Everything from the first line down to the line containing "random.seed(7)" is to be retyped exactly, both ends included, with pictures left out.

# Supplied data:
** BEGIN **

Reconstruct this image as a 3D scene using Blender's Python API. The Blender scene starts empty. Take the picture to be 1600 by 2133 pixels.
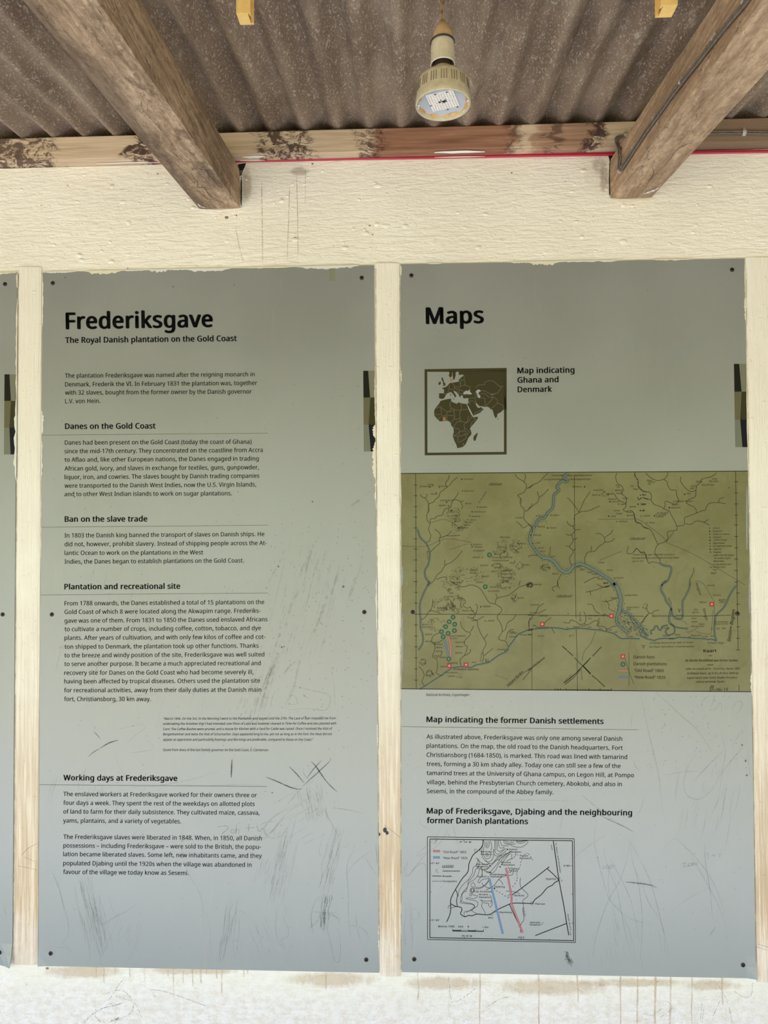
import bpy, bmesh, math, random, json
from math import radians, sin, cos, tan, pi
from mathutils import Vector, Matrix, noise
from mathutils.geometry import tessellate_polygon

SC = bpy.context.scene
COL = SC.collection
random.seed(7)

# ------------------------------------------------------------------ camera
FW, FH = 1600.0, 2133.0
FPX = 1480.0
CAM_D, CAM_H = 1.60, 1.62
YAW, PITCH, ROLL = 2.27, 1.32, -0.29
CAM_R = (Matrix.Rotation(radians(YAW), 3, 'Z') @ Matrix.Rotation(radians(90 + PITCH), 3, 'X')
         @ Matrix.Rotation(radians(ROLL), 3, 'Z'))
CAM_P = Vector((0.0, -CAM_D, CAM_H))
cam_data = bpy.data.cameras.new('camera')
cam_data.sensor_fit = 'HORIZONTAL'
cam_data.sensor_width = 36.0
cam_data.lens = 36.0 * FPX / FW
cam_data.clip_start = 0.02
cam_data.clip_end = 300
cam = bpy.data.objects.new('camera', cam_data)
cam.matrix_world = Matrix.Translation(CAM_P) @ CAM_R.to_4x4()
COL.objects.link(cam)
SC.camera = cam

# ------------------------------------------------------------------ light
SC.view_settings.view_transform = 'Standard'
SC.view_settings.look = 'None'
SC.view_settings.gamma = 1.0
SC.view_settings.use_curve_mapping = False
SC.view_settings.exposure = 1.66
world = bpy.data.worlds.new('sky')
SC.world = world
world.use_nodes = True
wn, wl = world.node_tree.nodes, world.node_tree.links
bg = wn['Background']
sky = wn.new('ShaderNodeTexSky')
sky.sky_type = 'NISHITA'
sky.sun_disc = False
sky.sun_elevation = radians(58)
sky.sun_rotation = radians(20)
sky.air_density = 1.3
sky.dust_density = 3.0
haze = wn.new('ShaderNodeHueSaturation')          # milky tropical sky
haze.inputs['Saturation'].default_value = 0.85
wl.new(sky.outputs['Color'], haze.inputs['Color'])
wl.new(haze.outputs['Color'], bg.inputs['Color'])
bg.inputs['Strength'].default_value = 0.32
sun_d = bpy.data.lights.new('sun', 'SUN')
sun_d.energy = 4.2
sun_d.angle = radians(3)
sun_d.color = (1.0, 0.96, 0.91)
sun = bpy.data.objects.new('sun', sun_d)
sun.rotation_euler = (radians(33), radians(9), 0)   # high, from the yard side: lights the outer floor and the yard, never the wall
COL.objects.link(sun)

# ------------------------------------------------------------------ helpers
def ray(px, py):
    return CAM_R @ Vector(((px - FW / 2) / FPX, -(py - FH / 2) / FPX, -1.0))
def on_y(px, py, y=0.0):
    """where the sight line of a photo pixel meets the plane Y = y"""
    r = ray(px, py); t = (y - CAM_P.y) / r.y
    return CAM_P + r * t
def on_x(px, py, x):
    r = ray(px, py); t = (x - CAM_P.x) / r.x
    return CAM_P + r * t

def srgb(r, g, b):
    def f(c):
        c /= 255.0
        return c / 12.92 if c <= 0.04045 else ((c + 0.055) / 1.055) ** 2.4
    return (f(r), f(g), f(b), 1.0)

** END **

# Response to the exercise:
Reconstruct this image as a 3D scene using Blender's Python API. The Blender scene starts empty. Take the picture to be 1600 by 2133 pixels.
import bpy, bmesh, math, random, json
from math import radians, sin, cos, tan, pi
from mathutils import Vector, Matrix, noise
from mathutils.geometry import tessellate_polygon

SC = bpy.context.scene
COL = SC.collection
random.seed(7)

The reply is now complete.